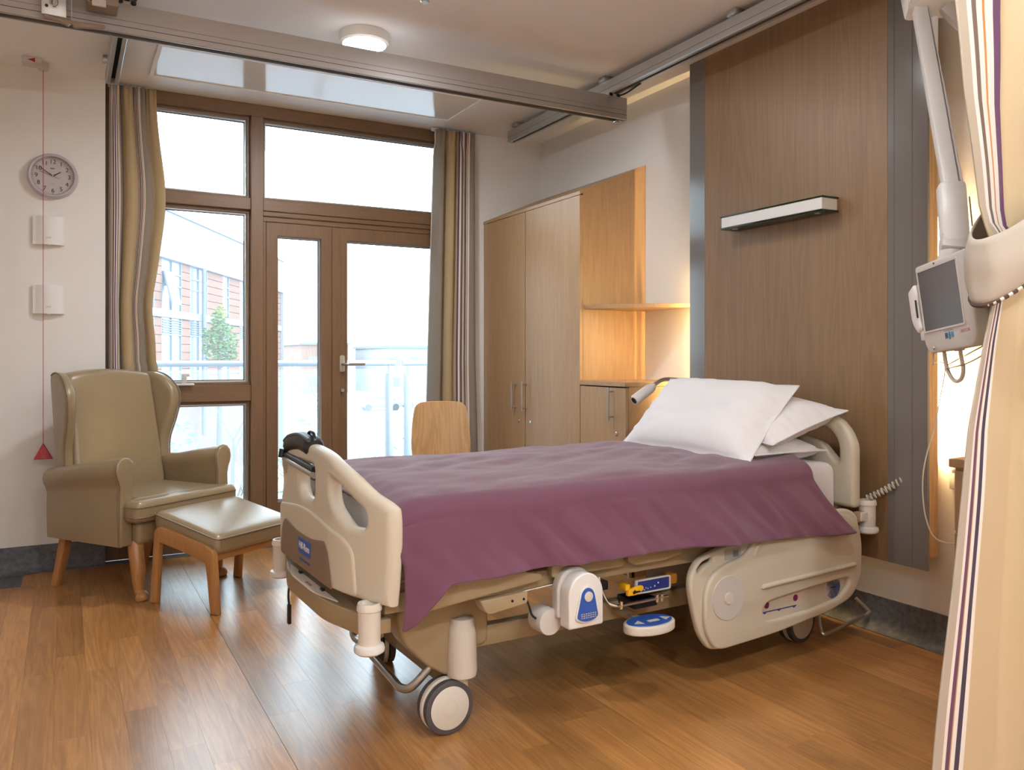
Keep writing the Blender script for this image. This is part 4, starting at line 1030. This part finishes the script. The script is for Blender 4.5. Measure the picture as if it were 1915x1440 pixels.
for x, m_ in ((-.018, MBLUED), (-.010, MBLUED), (.012, MCY), (.020, MCY)): fin(tbox(BM(), x, x + .005, -h2 + .035, -h2 + .051, 0, .0008), 'logo_bar', m_, cs, 0, TM)
fin(tbox(BM(), -.018, -.006, -h2 + .041, -h2 + .045, 0, .0009), 'logo_bar', MBLUED, cs, 0, TM)
fin(tbox(BM(), .012, .025, -h2 + .041, -h2 + .045, 0, .0009), 'logo_bar', MCY, cs, 0, TM)
plate('logo_leaf', [[(p[0] + .004, p[1] - h2 + .042) for p in circ(0, 0, .0045, 14, .012)]], .001, mat('teal_print', '2E7C8A', .5), cs, TM @ Matrix.Translation((0, 0, .0004 * sg)), 0, 0)
fin(tbox(BM(), -.022, .026, -h2 + .056, -h2 + .0575, 0, .0008), 'logo_line', MCY, cs, 0, TM)
tm2 = TM @ Matrix.Translation((.082, -h2 + .047, .0004 * sg)) @ (Matrix.Identity(4) if sg > 0 else Matrix.Diagonal((1, 1, -1, 1)))
text('LINCOR', .013, 'print_text', mat('pink_print', 'B98C86', .5), cs, tm2, .0003)
# handset on its left side
hs = plate('handset', [rpoly([(-w2 - .052, .065, .01), (-w2 - .012, .085, .012), (-w2 - .004, .05, .02), (-w2 - .018, .0, .04), (-w2 - .0, -.055, .02), (-w2 - .022, -.07, .012), (-w2 - .05, -.035, .04)], .012, 5)], .035, MWHITE, tv, TM @ Matrix.Translation((0, 0, -.012 * sg)), .008, 40)
fin(tbox(BM(), -w2 - .012, -w2 - .007, -.02, .035, .003, .007, .001), 'handset_slot', MDARK, hs, 0, TM)
fin(tbox(BM(), -w2 - .02, -w2 + .005, -.09, -.06, -.02, .0, .004), 'handset_cradle', MGREYW, hs, 35, TM)
fin(tube(BM(), smooth_path([tp(-.09, -h2 + .0, -.03), tp(-.086, -h2 - .05, -.03), tp(-.06, -h2 - .085, -.03), tp(-.025, -h2 - .085, -.03), tp(-.005, -h2 - .06, -.03), tp(-.006, -h2 - .02, -.03), tp(-.006, -h2 + .004, -.03)], 8), .006, 10), 'handset_cable', MBUMP, tv)
fin(tube(BM(), [tp(-.09, -h2 - .04, -.03), tp(.10, -h2 + .01, -.06)], .002, 8), 'wire_basket', MTAUPE, tv)
fin(tube(BM(), smooth_path([tp(-.092, -h2 - .05, -.03), tp(-.04, -h2 - .048, -.02), tp(.03, -h2 - .04, -.03), tp(.12, -h2 - .012, -.05)], 6), .0022, 8), 'wire_basket', MTAUPE, tv)
fin(tbox(BM(), -.02, .01, -h2 - .004, -h2 + .006, -.036, -.018, .002), 'cable_socket', MGREYW, tv, 35, TM)

ar = tag(empty('terminal_arm', (2.99, 1.42, 1.75)), 'white articulated wall arm carrying the bedside terminal', 'support arm')
A3 = Vector((2.99, 1.42, 1.75))
def bar(name, p0, p1, w, d, m, bev=.004, par=None, side=Vector((0, 0, 1))):
    p0 = Vector(p0) - A3; p1 = Vector(p1) - A3; z = (p1 - p0).normalized(); x = Vector((.75, -.66, 0)); x = (x - z * x.dot(z)).normalized(); y = z.cross(x); L = (p1 - p0).length
    mt = Matrix(((x.x, y.x, z.x, p0.x), (x.y, y.y, z.y, p0.y), (x.z, y.z, z.z, p0.z), (0, 0, 0, 1)))
    return fin(box(BM(), -w / 2, w / 2, -d / 2, d / 2, 0, L, bev), name, m, par or ar, 35, mt)
PB, PT = (2.297, 1.487, 1.62), (2.532, 1.757, 2.34)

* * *

WHAT NEEDS TO BE DONE: Exactly as they appear, print the lines of the listing above from its first line through the line that contains "fin(tbox(BM(), -.02, .01, -h2", minus the pictures.

OUTPUT:
Keep writing the Blender script for this image. This is part 4, starting at line 1030. This part finishes the script. The script is for Blender 4.5. Measure the picture as if it were 1915x1440 pixels.
for x, m_ in ((-.018, MBLUED), (-.010, MBLUED), (.012, MCY), (.020, MCY)): fin(tbox(BM(), x, x + .005, -h2 + .035, -h2 + .051, 0, .0008), 'logo_bar', m_, cs, 0, TM)
fin(tbox(BM(), -.018, -.006, -h2 + .041, -h2 + .045, 0, .0009), 'logo_bar', MBLUED, cs, 0, TM)
fin(tbox(BM(), .012, .025, -h2 + .041, -h2 + .045, 0, .0009), 'logo_bar', MCY, cs, 0, TM)
plate('logo_leaf', [[(p[0] + .004, p[1] - h2 + .042) for p in circ(0, 0, .0045, 14, .012)]], .001, mat('teal_print', '2E7C8A', .5), cs, TM @ Matrix.Translation((0, 0, .0004 * sg)), 0, 0)
fin(tbox(BM(), -.022, .026, -h2 + .056, -h2 + .0575, 0, .0008), 'logo_line', MCY, cs, 0, TM)
tm2 = TM @ Matrix.Translation((.082, -h2 + .047, .0004 * sg)) @ (Matrix.Identity(4) if sg > 0 else Matrix.Diagonal((1, 1, -1, 1)))
text('LINCOR', .013, 'print_text', mat('pink_print', 'B98C86', .5), cs, tm2, .0003)
# handset on its left side
hs = plate('handset', [rpoly([(-w2 - .052, .065, .01), (-w2 - .012, .085, .012), (-w2 - .004, .05, .02), (-w2 - .018, .0, .04), (-w2 - .0, -.055, .02), (-w2 - .022, -.07, .012), (-w2 - .05, -.035, .04)], .012, 5)], .035, MWHITE, tv, TM @ Matrix.Translation((0, 0, -.012 * sg)), .008, 40)
fin(tbox(BM(), -w2 - .012, -w2 - .007, -.02, .035, .003, .007, .001), 'handset_slot', MDARK, hs, 0, TM)
fin(tbox(BM(), -w2 - .02, -w2 + .005, -.09, -.06, -.02, .0, .004), 'handset_cradle', MGREYW, hs, 35, TM)
fin(tube(BM(), smooth_path([tp(-.09, -h2 + .0, -.03), tp(-.086, -h2 - .05, -.03), tp(-.06, -h2 - .085, -.03), tp(-.025, -h2 - .085, -.03), tp(-.005, -h2 - .06, -.03), tp(-.006, -h2 - .02, -.03), tp(-.006, -h2 + .004, -.03)], 8), .006, 10), 'handset_cable', MBUMP, tv)
fin(tube(BM(), [tp(-.09, -h2 - .04, -.03), tp(.10, -h2 + .01, -.06)], .002, 8), 'wire_basket', MTAUPE, tv)
fin(tube(BM(), smooth_path([tp(-.092, -h2 - .05, -.03), tp(-.04, -h2 - .048, -.02), tp(.03, -h2 - .04, -.03), tp(.12, -h2 - .012, -.05)], 6), .0022, 8), 'wire_basket', MTAUPE, tv)
fin(tbox(BM(), -.02, .01, -h2 - .004, -h2 + .006, -.036, -.018, .002), 'cable_socket', MGREYW, tv, 35, TM)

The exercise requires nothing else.